Además, todas las concentraciones tienen efectos cruzados significativos sobre otras actividades. ¿Podrían las CR que entendieran de temas de defensa de la competencia dictar normas que afectaran a otros sectores? Si no, sus dictámenes serían incompletos y erróneos. En caso afirmativo, estarían decidiendo sobre la calificación de prácticas restrictivas en actividades ajenas a su ámbito.
En mi opinión, deberían reforzarse las funciones de las CR, pero no añadiéndoles funciones que no les son propias, y deberían residenciarse todas las competencias sobre concentraciones y prácticas restrictivas en el TDC.

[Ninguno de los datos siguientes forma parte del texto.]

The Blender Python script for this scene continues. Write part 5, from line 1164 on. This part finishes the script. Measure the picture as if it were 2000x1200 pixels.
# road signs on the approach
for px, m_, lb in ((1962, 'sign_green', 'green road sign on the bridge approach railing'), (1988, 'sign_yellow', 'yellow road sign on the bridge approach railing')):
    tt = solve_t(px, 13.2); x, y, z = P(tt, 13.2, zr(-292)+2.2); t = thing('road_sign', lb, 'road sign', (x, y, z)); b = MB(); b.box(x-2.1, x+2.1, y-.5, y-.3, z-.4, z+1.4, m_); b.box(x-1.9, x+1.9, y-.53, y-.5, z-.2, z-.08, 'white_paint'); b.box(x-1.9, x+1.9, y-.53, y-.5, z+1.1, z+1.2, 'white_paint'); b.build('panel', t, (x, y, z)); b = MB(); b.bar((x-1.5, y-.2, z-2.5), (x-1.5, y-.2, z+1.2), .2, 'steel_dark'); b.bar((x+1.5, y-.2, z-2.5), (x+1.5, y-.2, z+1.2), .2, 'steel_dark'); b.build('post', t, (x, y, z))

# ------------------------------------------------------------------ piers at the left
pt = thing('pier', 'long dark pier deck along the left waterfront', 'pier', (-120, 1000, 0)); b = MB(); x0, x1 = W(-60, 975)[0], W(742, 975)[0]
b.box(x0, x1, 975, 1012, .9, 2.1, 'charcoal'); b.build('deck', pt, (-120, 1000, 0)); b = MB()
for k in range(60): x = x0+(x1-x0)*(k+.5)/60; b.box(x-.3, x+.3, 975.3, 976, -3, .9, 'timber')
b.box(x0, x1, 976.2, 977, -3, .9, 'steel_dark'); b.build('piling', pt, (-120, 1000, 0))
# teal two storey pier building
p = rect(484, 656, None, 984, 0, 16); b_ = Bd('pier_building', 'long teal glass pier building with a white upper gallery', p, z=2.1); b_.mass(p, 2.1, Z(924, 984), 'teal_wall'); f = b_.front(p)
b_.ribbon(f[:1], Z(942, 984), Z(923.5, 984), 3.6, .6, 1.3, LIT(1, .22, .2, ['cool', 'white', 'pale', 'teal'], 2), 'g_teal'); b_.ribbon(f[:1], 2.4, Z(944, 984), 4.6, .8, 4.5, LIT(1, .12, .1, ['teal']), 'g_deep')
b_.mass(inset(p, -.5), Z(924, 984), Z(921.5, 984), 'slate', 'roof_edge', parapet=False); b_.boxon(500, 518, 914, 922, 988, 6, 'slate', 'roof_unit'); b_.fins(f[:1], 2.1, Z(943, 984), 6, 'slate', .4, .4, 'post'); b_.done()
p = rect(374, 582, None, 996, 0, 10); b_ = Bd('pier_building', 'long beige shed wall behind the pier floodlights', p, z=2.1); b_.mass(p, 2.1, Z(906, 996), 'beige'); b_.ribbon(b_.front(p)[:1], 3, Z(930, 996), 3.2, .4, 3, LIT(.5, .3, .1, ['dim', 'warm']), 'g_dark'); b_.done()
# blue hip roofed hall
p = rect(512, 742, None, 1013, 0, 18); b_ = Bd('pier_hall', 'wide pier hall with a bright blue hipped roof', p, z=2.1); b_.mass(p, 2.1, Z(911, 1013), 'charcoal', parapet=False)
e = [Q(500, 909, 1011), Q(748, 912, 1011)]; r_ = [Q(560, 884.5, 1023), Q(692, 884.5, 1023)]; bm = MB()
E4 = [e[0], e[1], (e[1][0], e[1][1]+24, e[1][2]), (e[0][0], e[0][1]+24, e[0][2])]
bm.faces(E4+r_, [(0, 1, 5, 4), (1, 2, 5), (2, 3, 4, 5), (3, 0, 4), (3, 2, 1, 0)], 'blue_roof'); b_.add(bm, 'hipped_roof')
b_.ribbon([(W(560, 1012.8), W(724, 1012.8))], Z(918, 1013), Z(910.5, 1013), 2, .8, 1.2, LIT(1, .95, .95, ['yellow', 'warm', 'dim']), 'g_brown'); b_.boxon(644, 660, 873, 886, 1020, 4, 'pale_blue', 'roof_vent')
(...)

Los temas de políticas de oferta, regulación y defensa de la competencia creo que son fundamentales para nuestra sociedad, porque afectan al ejercicio del poder económico en un mundo en que la concentración del mismo alcanza niveles que deben obligar a la reflexión crítica de todos. Puede que estas líneas no logren convencer a nadie, pero sí espero al menos que hayan demostrado que este tipo de temas no debe situarse en el terreno de contraponer Estado y mercado o sector público y sector privado, sino en el más fructífero de buscar a través de la competencia un mejor Estado y un mejor mercado, aunque ambos sigan siendo imperfectos.